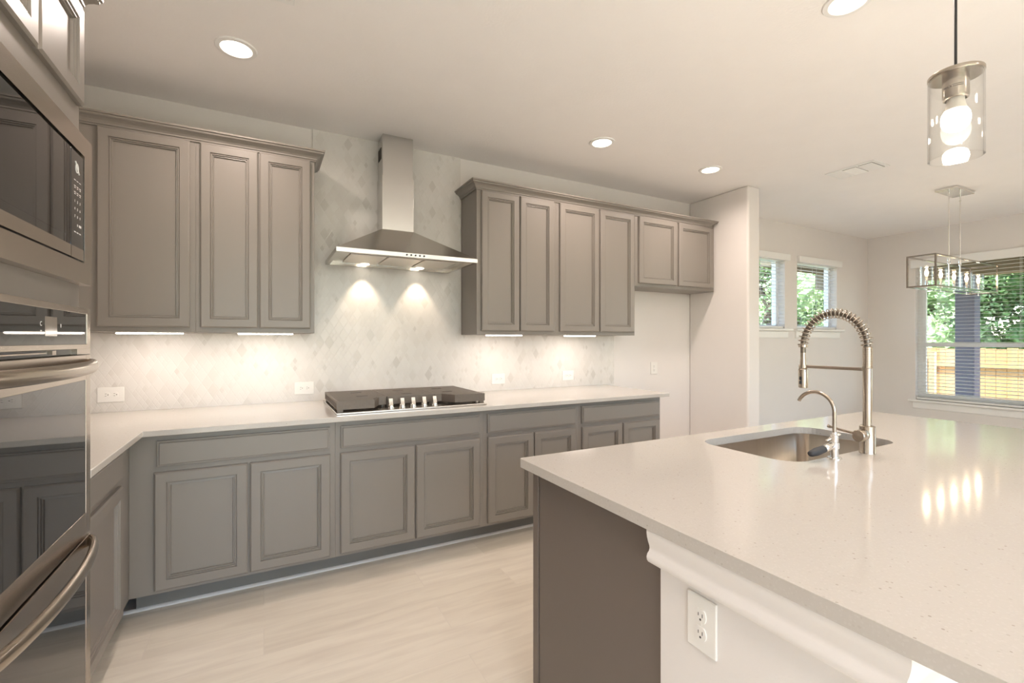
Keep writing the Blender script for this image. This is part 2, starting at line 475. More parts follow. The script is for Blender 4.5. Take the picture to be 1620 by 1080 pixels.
def door(kind, a0, a1, z0, z1, face, parent, name='door', side='back', mat=None):
    """side back: in the plane y=face between x=a0..a1; side left: in the plane x=face between y=a0..a1, facing +x"""
    mb = front_panel(a1 - a0, z1 - z0, kind)
    if side == 'back': mb.v = [(a0 + x, face + y, z0 + z) for x, y, z in mb.v]
    else: mb.v = [(face - y, a0 + x, z0 + z) for x, y, z in mb.v]
    return mb.build(name, mat or M['cab'], parent)

# ------------------------------------------------------------------ room shell
XL, XR, YB, YF, ZC = -1.13, 7.6, 3.4625, -2.9, 2.76
TH = 0.16
def wall_grid(axis, fixed, a0, a1, z0, z1, holes):
    """wall in plane with rectangular openings, axis 'y': plane y, runs in x; axis 'x': plane x, runs in y"""
    us = sorted({a0, a1, *[h[0] for h in holes], *[h[1] for h in holes]}); zs = sorted({z0, z1, *[h[2] for h in holes], *[h[3] for h in holes]})
    mb = MB()
    for i in range(len(us) - 1):
        for j in range(len(zs) - 1):
            cu = (us[i] + us[i + 1]) / 2; cz = (zs[j] + zs[j + 1]) / 2
            if any(h[0] < cu < h[1] and h[2] < cz < h[3] for h in holes): continue
            if axis == 'y': mb.box(us[i], us[i + 1], fixed[0], fixed[1], zs[j], zs[j + 1])
            else: mb.box(fixed[0], fixed[1], us[i], us[i + 1], zs[j], zs[j + 1])
    return mb
W1 = (4.745, 5.645, 1.46, 2.34); W2 = (5.90, 6.80, 1.46, 2.34)
W3 = (0.985, 2.915, 0.54, 2.34)
W4 = (-2.3, 0.1, 0.10, 2.40)      # unseen glazed door, added further along the wall for side daylight
struct(MB().box(XL - TH, XR + TH, YF - TH, YB + TH, -0.12, 0.0), 'floor', M['floor'])
struct(MB().box(XL - TH, XR + TH, YF - TH, YB + TH, ZC, ZC + 0.12), 'ceiling', M['ceiling'])
struct(wall_grid('y', (YB, YB + TH), XL - TH, XR + TH, 0, ZC, [W1, W2]), 'wall_back', M['wall'])
struct(wall_grid('x', (XR, XR + TH), YF - TH, YB, 0, ZC, [W3, W4]), 'wall_right', M['wall'])
struct(MB().box(XL - TH, XL, YF - TH, YB, 0, ZC), 'wall_left', M['wall'])
RW = [(-1.08, 0.7, 0.10, 2.48), (0.85, 2.65, 0.10, 2.48)]  # unseen rear windows, sized and placed for the daylight they bring in
struct(wall_grid('y', (YF - TH, YF), XL, XR, 0, ZC, RW), 'wall_front', M['wall'])
# end wall of the refrigerator alcove, with rounded corner beads
struct(MB().box(3.975, 4.15, 2.782, YB, 0, ZC), 'wall_alcove', M['wall'], bevel=0.02, segs=4)

# ------------------------------------------------------------------ windows
def window_y(name, hole, yin, yout, mull=None, rail=None, sgn=1):
    x0, x1, z0, z1 = hole
    mb = MB(); fw = 0.045
    a, b = yin + sgn * 0.085, yin + sgn * 0.14
    mb.box(x0, x0 + fw, a, b, z0, z1); mb.box(x1 - fw, x1, a, b, z0, z1)
    mb.box(x0 + fw, x1 - fw, a, b, z0, z0 + fw); mb.box(x0 + fw, x1 - fw, a, b, z1 - fw, z1)
    o = struct(mb, name, M['trimwhite'])
    if mull: MB().box(mull - 0.03, mull + 0.03, a, b, z0 + fw, z1 - fw).build('window_mullion', M['trimwhite'], o)
    if rail: MB().box(x0 + fw, x1 - fw, a - sgn * 0.01, b - sgn * 0.01, rail - 0.025, rail + 0.025).build('meeting_rail', M['trimwhite'], o)
    yc = yin + sgn * 0.115
    MB().box(x0 + fw, x1 - fw, yc - 0.003, yc + 0.003, z0 + fw, z1 - fw).build('window_pane', M['pane'], o)
    return o
SILL = [(0, 0), (0.05, 0), (0.055, -0.006), (0.055, -0.022), (0.045, -0.03), (0.022, -0.034), (0.020, -0.05), (0.018, -0.105), (0.010, -0.115), (0, -0.118)]
for i, h in enumerate((W1, W2)):
    w = window_y('window_%d' % (i + 1), h, YB, YB + TH)
    mb = MB()
    mb.sweep([(d, 1.46 + z) for d, z in SILL[:5]] + [(0, 1.43)], [((h[0] - 0.09, YB), (0, -1)), ((h[1] + 0.09, YB), (0, -1))])
    mb.sweep([(d, 1.46 + z) for d, z in [(0, -0.03)] + SILL[5:]], [((h[0] - 0.05, YB), (0, -1)), ((h[1] + 0.04, YB), (0, -1))])
    mb.box(h[0], h[1], YB, YB + 0.085, 1.44, 1.46)
    mb.build('window_sill', M['trimwhite'], w)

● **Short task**
From the first line of the listing above, repeat every line through the one holding "return mb.build(name, mat". Both ends count, and pictures stay out.

● **Output of the task**
Keep writing the Blender script for this image. This is part 2, starting at line 475. More parts follow. The script is for Blender 4.5. Take the picture to be 1620 by 1080 pixels.
def door(kind, a0, a1, z0, z1, face, parent, name='door', side='back', mat=None):
    """side back: in the plane y=face between x=a0..a1; side left: in the plane x=face between y=a0..a1, facing +x"""
    mb = front_panel(a1 - a0, z1 - z0, kind)
    if side == 'back': mb.v = [(a0 + x, face + y, z0 + z) for x, y, z in mb.v]
    else: mb.v = [(face - y, a0 + x, z0 + z) for x, y, z in mb.v]
    return mb.build(name, mat or M['cab'], parent)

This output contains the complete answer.